Jewish life needs to be allowed to step out of the shadows.

Since 2015, the number of antisemitic crimes recorded has risen by about a third, to 2,350. But victims only report around 20% of cases. Some choose not to because they've had bad experiences with the police, others because they're afraid of the perpetrators, and still others because they just want to put it behind them. Victims clearly hold out little hope of useful reaction from the state – so crimes go unreported.

And the reality of Jewish life in Germany is a dark one. Sociologists say that Jewish children are living out their "identity under siege." What impact does it have on them when they can only go to nursery under police protection?

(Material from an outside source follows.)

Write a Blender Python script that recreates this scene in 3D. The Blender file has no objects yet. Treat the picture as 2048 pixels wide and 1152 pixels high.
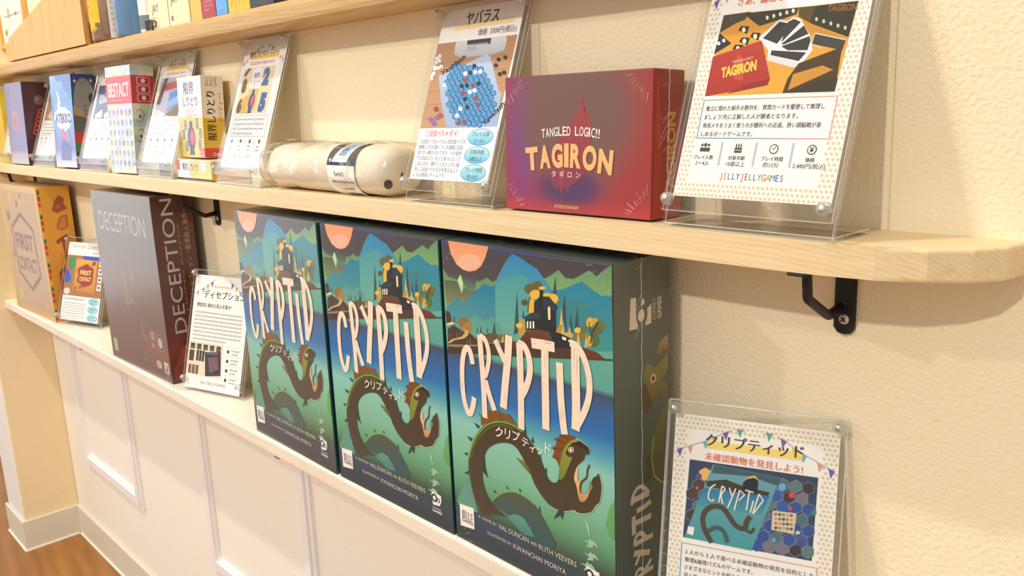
import bpy, bmesh, math, random
from mathutils import Vector, Matrix
SC = bpy.context.scene
COL = SC.collection
R = math.radians
# ------------------------------------------------------------------ camera
cd = bpy.data.cameras.new('camera'); cam = bpy.data.objects.new('camera', cd); COL.objects.link(cam)
cd.sensor_width = 36.0; cd.lens = 1686.74 / 2048 * 36.0; cd.clip_start = .01
def cam_matrix(loc, yaw, pitch, roll):
    y, p, r = R(yaw), R(pitch), R(roll)
    f = Vector((-math.sin(y) * math.cos(p), math.cos(y) * math.cos(p), math.sin(p)))
    rt = Vector((math.cos(y), math.sin(y), 0)); up = rt.cross(f)
    r2 = math.cos(r) * rt + math.sin(r) * up; u2 = -math.sin(r) * rt + math.cos(r) * up
    m = Matrix((r2, u2, -f)).transposed().to_4x4(); m.translation = Vector(loc); return m
cam.matrix_world = cam_matrix((.5942, -.4926, .3647), 46.624, -12.3778, -2.1279)
SC.camera = cam
# ------------------------------------------------------------------ light, world, exposure
SC.view_settings.view_transform = 'Standard'; SC.view_settings.look = 'None'
SC.view_settings.gamma = 1.0; SC.view_settings.use_curve_mapping = False
SC.view_settings.exposure = 0.16
W = bpy.data.worlds.new('world'); SC.world = W; W.use_nodes = True
W.node_tree.nodes['Background'].inputs[0].default_value = (1.0, .95, .87, 1)
W.node_tree.nodes['Background'].inputs[1].default_value = .56
def lamp(name, kind, loc, power, color, size, aim):
    l = bpy.data.lights.new(name, kind); o = bpy.data.objects.new(name, l); COL.objects.link(o)
    l.energy = power; l.color = color; o.location = loc
    if kind == 'AREA':
        l.shape = 'RECTANGLE'; l.size, l.size_y = size
    else: l.shadow_soft_size = size
    d = Vector(aim) - Vector(loc); o.rotation_euler = d.to_track_quat('-Z', 'Y').to_euler(); return o
lamp('ceiling_spot_near', 'POINT', (.22, -2.3, 1.72), 100, (1, .935, .83), .035, (0, 0, 0))
lamp('ceiling_spot_far', 'POINT', (-1.15, -1.35, 1.30), 26, (1, .935, .83), .035, (0, 0, 0))
lamp('ceiling_downlight', 'POINT', (-.75, -.80, 2.05), 88, (1, .93, .83), .03, (0, 0, 0))
lamp('daylight_through_glass_door', 'AREA', (-3.6, -1.45, .3), 8.5, (.97, .97, 1), (1.3, 1.7), (-1, -.6, 0))
SC.cycles.transparent_max_bounces = 32
# ------------------------------------------------------------------ materials
def lin(h):
    c = [int(h[i:i + 2], 16) / 255 for i in (0, 2, 4)]
    return tuple(x / 12.92 if x <= .04045 else ((x + .055) / 1.055) ** 2.4 for x in c) + (1.0,)
MATS = {}
def new_mat(name):
    m = bpy.data.materials.new(name); m.use_nodes = True; n = m.node_tree.nodes; n.clear(); MATS[name] = m
    out = n.new('ShaderNodeOutputMaterial'); return m, n, m.node_tree.links, out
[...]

Or when they hear Holocaust jokes at school?

Germany needs to take its antisemitism seriously

This shows that the country of commemorative services and "stumbling blocks" placed in sidewalks as a memorial to victims of the Nazis has lost its moral compass. To make it point true north again, antisemitism needs to be documented from the perspective of those affected, making it visible to the non-Jewish population. And Jewish life needs to be allowed to step out of the shadows.

That is the first thing. The second is that we need to talk about specifically German forms of antisemitism. For example, the fact that in no other EU country are Jewish people so often confronted about the Israeli government's policies (according to a survey, 41% of German Jews have experienced this, while the EU average is 28%). Projecting the old antisemitism onto the state of Israel offers people a more comfortable target for their arguments.

Our society needs to have more conversations about antisemitism. The test of German democracy, as McCloy called it, starts with taking these concerns seriously and talking about them. We need to have these conversations because it affects all of us. It's about saving our democracy. Before it's too late.